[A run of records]
--- START ---
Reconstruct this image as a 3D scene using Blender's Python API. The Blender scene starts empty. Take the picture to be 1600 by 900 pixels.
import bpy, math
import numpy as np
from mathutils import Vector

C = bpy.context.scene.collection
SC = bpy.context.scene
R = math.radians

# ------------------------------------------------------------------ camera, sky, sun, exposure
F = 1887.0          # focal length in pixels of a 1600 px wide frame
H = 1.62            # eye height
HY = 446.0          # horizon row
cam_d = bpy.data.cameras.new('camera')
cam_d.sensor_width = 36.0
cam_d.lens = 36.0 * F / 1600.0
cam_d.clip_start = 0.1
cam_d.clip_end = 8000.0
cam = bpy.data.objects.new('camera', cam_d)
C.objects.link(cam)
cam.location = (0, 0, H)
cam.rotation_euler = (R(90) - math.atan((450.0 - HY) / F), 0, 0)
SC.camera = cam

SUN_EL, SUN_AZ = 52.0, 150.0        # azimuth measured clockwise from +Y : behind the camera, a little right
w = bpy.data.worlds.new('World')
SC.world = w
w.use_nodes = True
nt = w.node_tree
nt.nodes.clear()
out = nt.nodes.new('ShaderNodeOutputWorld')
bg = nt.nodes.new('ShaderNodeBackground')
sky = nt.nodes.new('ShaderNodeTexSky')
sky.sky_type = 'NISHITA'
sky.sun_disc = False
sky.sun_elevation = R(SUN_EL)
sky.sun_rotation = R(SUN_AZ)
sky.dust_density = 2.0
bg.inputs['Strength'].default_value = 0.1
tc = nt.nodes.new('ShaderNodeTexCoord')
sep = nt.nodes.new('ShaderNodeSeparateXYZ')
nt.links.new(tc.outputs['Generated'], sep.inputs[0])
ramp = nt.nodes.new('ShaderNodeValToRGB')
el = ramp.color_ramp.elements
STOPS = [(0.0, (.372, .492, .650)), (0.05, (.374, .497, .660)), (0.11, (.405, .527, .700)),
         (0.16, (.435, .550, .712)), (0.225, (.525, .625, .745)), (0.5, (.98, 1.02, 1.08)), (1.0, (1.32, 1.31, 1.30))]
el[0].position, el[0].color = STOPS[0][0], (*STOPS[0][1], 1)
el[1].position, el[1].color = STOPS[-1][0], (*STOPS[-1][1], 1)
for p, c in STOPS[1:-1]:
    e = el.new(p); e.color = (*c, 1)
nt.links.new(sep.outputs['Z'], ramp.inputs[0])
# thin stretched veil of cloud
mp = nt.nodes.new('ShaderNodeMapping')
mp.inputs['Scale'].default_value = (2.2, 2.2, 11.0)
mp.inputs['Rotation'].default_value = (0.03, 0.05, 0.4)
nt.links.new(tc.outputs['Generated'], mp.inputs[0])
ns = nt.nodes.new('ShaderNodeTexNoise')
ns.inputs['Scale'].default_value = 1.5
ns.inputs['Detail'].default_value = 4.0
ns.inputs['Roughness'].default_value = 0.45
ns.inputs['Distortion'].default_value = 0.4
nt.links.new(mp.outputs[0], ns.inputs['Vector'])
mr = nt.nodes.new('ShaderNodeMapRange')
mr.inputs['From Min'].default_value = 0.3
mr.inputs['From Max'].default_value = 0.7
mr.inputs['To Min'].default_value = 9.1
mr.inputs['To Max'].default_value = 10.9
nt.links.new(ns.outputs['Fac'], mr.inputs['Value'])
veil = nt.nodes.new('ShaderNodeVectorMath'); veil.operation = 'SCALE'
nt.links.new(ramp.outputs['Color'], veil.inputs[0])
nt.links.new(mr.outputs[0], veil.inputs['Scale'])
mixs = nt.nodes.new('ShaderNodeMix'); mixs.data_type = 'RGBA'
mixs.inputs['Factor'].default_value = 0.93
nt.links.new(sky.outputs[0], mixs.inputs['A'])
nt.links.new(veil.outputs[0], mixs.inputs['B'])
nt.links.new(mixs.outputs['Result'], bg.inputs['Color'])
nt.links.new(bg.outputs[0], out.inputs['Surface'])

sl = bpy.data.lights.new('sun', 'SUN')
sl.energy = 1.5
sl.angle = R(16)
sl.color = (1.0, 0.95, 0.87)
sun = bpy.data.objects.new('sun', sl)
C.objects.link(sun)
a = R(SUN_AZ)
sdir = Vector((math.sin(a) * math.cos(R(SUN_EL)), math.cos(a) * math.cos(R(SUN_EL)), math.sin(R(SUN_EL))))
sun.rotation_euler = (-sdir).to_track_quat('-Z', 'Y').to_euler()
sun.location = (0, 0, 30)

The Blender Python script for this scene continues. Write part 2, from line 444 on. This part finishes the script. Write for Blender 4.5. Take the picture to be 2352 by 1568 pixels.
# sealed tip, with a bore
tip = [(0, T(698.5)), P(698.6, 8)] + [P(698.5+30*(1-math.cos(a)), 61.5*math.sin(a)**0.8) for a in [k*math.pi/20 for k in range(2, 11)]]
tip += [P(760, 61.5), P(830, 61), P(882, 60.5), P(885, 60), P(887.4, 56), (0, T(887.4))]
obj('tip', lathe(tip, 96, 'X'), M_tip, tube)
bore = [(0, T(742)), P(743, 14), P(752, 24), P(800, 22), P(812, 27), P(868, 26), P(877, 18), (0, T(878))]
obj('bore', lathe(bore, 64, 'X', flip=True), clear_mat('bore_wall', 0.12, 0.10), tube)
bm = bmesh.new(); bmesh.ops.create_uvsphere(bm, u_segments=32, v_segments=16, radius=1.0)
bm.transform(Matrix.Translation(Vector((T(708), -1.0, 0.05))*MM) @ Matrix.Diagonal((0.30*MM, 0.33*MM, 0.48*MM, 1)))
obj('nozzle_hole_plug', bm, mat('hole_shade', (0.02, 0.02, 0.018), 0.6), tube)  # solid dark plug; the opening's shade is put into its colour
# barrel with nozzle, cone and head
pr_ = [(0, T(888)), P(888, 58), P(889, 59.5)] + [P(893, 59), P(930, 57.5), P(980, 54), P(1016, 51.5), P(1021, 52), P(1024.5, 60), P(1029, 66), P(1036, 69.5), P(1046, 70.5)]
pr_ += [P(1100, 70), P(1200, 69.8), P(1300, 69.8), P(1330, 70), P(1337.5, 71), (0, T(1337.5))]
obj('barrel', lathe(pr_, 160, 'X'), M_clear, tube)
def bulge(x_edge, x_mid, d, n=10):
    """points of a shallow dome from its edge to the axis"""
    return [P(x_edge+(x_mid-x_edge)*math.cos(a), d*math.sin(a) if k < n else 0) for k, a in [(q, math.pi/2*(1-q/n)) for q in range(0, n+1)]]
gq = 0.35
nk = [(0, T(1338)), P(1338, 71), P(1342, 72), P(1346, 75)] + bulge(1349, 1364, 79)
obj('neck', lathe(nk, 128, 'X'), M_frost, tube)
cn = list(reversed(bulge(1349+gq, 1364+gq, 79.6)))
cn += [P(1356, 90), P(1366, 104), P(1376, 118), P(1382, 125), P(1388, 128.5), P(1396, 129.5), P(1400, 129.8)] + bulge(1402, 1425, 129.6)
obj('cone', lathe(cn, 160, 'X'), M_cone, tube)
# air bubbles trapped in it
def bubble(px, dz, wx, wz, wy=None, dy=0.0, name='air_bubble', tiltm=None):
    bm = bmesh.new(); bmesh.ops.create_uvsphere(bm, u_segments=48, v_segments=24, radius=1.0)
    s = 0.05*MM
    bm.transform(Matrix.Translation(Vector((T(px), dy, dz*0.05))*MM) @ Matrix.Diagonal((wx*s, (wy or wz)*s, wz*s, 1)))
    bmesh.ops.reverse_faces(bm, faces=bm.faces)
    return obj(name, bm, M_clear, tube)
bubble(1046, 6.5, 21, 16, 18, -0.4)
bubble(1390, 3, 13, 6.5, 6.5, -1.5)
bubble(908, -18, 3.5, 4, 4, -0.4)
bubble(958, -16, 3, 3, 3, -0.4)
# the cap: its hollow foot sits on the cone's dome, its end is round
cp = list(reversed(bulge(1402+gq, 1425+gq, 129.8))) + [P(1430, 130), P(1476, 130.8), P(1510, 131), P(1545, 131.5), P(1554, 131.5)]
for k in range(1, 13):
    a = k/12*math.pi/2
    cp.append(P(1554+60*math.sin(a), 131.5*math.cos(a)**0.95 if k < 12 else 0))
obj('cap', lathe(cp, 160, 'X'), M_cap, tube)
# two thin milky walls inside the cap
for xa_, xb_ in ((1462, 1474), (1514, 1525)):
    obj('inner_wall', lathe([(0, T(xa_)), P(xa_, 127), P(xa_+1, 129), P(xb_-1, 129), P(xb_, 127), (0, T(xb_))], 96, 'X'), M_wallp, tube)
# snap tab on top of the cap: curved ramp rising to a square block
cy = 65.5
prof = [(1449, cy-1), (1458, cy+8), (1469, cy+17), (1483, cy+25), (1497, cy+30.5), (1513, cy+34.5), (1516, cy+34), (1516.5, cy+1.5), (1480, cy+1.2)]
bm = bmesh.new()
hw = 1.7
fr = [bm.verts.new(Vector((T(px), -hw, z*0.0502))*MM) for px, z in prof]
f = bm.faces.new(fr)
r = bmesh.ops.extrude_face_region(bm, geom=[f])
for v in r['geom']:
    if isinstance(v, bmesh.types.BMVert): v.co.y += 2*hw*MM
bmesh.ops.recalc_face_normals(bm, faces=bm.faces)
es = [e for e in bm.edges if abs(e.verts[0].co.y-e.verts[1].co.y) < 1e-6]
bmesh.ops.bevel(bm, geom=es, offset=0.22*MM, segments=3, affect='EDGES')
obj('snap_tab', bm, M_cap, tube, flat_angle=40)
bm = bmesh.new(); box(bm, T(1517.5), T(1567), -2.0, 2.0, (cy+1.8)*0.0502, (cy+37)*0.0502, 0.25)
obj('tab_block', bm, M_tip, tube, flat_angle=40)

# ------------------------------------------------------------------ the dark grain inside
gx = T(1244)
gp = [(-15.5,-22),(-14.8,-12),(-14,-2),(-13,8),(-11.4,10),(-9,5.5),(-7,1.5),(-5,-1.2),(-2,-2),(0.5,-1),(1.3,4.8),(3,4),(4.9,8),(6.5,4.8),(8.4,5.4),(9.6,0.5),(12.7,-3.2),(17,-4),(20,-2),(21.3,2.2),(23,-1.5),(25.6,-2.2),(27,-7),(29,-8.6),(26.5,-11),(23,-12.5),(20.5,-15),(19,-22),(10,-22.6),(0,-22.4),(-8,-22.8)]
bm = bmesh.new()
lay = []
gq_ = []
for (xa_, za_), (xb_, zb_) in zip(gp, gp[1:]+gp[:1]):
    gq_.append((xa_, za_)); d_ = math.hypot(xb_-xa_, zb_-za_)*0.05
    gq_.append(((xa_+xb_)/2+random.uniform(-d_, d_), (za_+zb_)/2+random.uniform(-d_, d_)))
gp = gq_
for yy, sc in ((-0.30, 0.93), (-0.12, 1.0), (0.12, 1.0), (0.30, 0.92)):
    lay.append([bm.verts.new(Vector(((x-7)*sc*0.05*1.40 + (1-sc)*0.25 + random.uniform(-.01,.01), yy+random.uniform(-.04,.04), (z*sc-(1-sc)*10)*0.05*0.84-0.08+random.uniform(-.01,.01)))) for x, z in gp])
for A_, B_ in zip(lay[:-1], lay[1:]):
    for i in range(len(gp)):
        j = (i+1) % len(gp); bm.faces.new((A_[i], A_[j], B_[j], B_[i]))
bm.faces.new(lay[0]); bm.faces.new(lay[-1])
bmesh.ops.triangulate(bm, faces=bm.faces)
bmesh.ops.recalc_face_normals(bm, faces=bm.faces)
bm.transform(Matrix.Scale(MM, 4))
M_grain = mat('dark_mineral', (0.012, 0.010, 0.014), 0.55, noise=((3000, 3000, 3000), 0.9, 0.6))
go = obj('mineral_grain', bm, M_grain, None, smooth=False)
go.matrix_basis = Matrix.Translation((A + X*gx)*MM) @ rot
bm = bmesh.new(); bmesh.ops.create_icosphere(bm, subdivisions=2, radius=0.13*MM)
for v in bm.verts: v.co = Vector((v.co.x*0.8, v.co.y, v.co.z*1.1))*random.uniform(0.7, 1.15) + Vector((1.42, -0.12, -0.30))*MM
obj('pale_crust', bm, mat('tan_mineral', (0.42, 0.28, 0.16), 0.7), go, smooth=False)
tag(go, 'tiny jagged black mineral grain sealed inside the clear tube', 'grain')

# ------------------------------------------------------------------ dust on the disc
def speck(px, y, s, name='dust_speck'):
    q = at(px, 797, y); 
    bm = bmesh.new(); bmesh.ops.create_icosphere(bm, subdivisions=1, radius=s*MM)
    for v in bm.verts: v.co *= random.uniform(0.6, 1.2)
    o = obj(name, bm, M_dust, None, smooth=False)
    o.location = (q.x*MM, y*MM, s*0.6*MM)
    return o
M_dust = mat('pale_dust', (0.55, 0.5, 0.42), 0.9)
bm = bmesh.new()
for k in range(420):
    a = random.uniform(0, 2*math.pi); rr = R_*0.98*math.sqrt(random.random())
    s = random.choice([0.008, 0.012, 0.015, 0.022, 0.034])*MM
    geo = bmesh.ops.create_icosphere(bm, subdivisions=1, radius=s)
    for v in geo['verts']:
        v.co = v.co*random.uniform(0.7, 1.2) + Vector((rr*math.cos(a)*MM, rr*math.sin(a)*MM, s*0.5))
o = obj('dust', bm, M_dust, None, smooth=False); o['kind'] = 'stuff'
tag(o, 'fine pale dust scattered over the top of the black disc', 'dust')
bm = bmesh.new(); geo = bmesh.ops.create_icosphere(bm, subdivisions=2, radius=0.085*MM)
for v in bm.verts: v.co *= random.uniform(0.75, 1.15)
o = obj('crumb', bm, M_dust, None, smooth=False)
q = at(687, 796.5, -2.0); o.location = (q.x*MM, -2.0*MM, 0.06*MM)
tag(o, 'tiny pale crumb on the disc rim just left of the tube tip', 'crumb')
--- END ---
* **Do this**: Starting at the first line of the material above, reproduce each line exactly up to and including the line with "R = math.radians".

* **Solution for this exercise**:
Reconstruct this image as a 3D scene using Blender's Python API. The Blender scene starts empty. Take the picture to be 1600 by 900 pixels.
import bpy, math
import numpy as np
from mathutils import Vector

C = bpy.context.scene.collection
SC = bpy.context.scene
R = math.radians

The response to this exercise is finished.